• _PROBLEM STATEMENT_
Type out every line below exactly as it reads.

- - - -

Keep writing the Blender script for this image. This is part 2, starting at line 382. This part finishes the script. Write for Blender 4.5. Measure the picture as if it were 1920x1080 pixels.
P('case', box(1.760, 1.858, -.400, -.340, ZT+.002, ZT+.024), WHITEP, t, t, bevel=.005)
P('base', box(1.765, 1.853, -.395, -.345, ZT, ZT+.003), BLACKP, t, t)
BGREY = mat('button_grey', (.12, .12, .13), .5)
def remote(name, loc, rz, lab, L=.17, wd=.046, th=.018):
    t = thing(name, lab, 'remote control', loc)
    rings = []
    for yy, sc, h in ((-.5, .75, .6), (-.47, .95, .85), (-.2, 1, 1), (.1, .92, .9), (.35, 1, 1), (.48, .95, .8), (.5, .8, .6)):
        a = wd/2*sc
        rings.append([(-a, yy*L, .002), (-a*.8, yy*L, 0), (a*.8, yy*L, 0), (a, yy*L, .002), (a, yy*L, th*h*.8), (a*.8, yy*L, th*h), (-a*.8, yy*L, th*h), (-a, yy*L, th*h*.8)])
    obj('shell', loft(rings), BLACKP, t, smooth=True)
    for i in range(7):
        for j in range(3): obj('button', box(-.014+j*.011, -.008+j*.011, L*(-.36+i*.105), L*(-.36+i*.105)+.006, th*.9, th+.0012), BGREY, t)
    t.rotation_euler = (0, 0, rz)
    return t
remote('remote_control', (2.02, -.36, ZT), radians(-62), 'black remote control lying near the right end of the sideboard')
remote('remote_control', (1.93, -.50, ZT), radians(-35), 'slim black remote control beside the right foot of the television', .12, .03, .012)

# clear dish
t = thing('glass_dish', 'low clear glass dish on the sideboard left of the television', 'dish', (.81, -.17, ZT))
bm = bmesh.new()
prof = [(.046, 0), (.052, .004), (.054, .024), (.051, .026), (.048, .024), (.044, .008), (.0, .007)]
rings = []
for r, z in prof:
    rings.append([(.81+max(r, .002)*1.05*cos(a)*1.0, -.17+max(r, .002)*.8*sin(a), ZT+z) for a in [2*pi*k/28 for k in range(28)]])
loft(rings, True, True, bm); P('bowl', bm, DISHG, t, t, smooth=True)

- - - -

• _FINISHED EXERCISE_
Keep writing the Blender script for this image. This is part 2, starting at line 382. This part finishes the script. Write for Blender 4.5. Measure the picture as if it were 1920x1080 pixels.
P('case', box(1.760, 1.858, -.400, -.340, ZT+.002, ZT+.024), WHITEP, t, t, bevel=.005)
P('base', box(1.765, 1.853, -.395, -.345, ZT, ZT+.003), BLACKP, t, t)
BGREY = mat('button_grey', (.12, .12, .13), .5)
def remote(name, loc, rz, lab, L=.17, wd=.046, th=.018):
    t = thing(name, lab, 'remote control', loc)
    rings = []
    for yy, sc, h in ((-.5, .75, .6), (-.47, .95, .85), (-.2, 1, 1), (.1, .92, .9), (.35, 1, 1), (.48, .95, .8), (.5, .8, .6)):
        a = wd/2*sc
        rings.append([(-a, yy*L, .002), (-a*.8, yy*L, 0), (a*.8, yy*L, 0), (a, yy*L, .002), (a, yy*L, th*h*.8), (a*.8, yy*L, th*h), (-a*.8, yy*L, th*h), (-a, yy*L, th*h*.8)])
    obj('shell', loft(rings), BLACKP, t, smooth=True)
    for i in range(7):
        for j in range(3): obj('button', box(-.014+j*.011, -.008+j*.011, L*(-.36+i*.105), L*(-.36+i*.105)+.006, th*.9, th+.0012), BGREY, t)
    t.rotation_euler = (0, 0, rz)
    return t
remote('remote_control', (2.02, -.36, ZT), radians(-62), 'black remote control lying near the right end of the sideboard')
remote('remote_control', (1.93, -.50, ZT), radians(-35), 'slim black remote control beside the right foot of the television', .12, .03, .012)

# clear dish
t = thing('glass_dish', 'low clear glass dish on the sideboard left of the television', 'dish', (.81, -.17, ZT))
bm = bmesh.new()
prof = [(.046, 0), (.052, .004), (.054, .024), (.051, .026), (.048, .024), (.044, .008), (.0, .007)]
rings = []
for r, z in prof:
    rings.append([(.81+max(r, .002)*1.05*cos(a)*1.0, -.17+max(r, .002)*.8*sin(a), ZT+z) for a in [2*pi*k/28 for k in range(28)]])
loft(rings, True, True, bm); P('bowl', bm, DISHG, t, t, smooth=True)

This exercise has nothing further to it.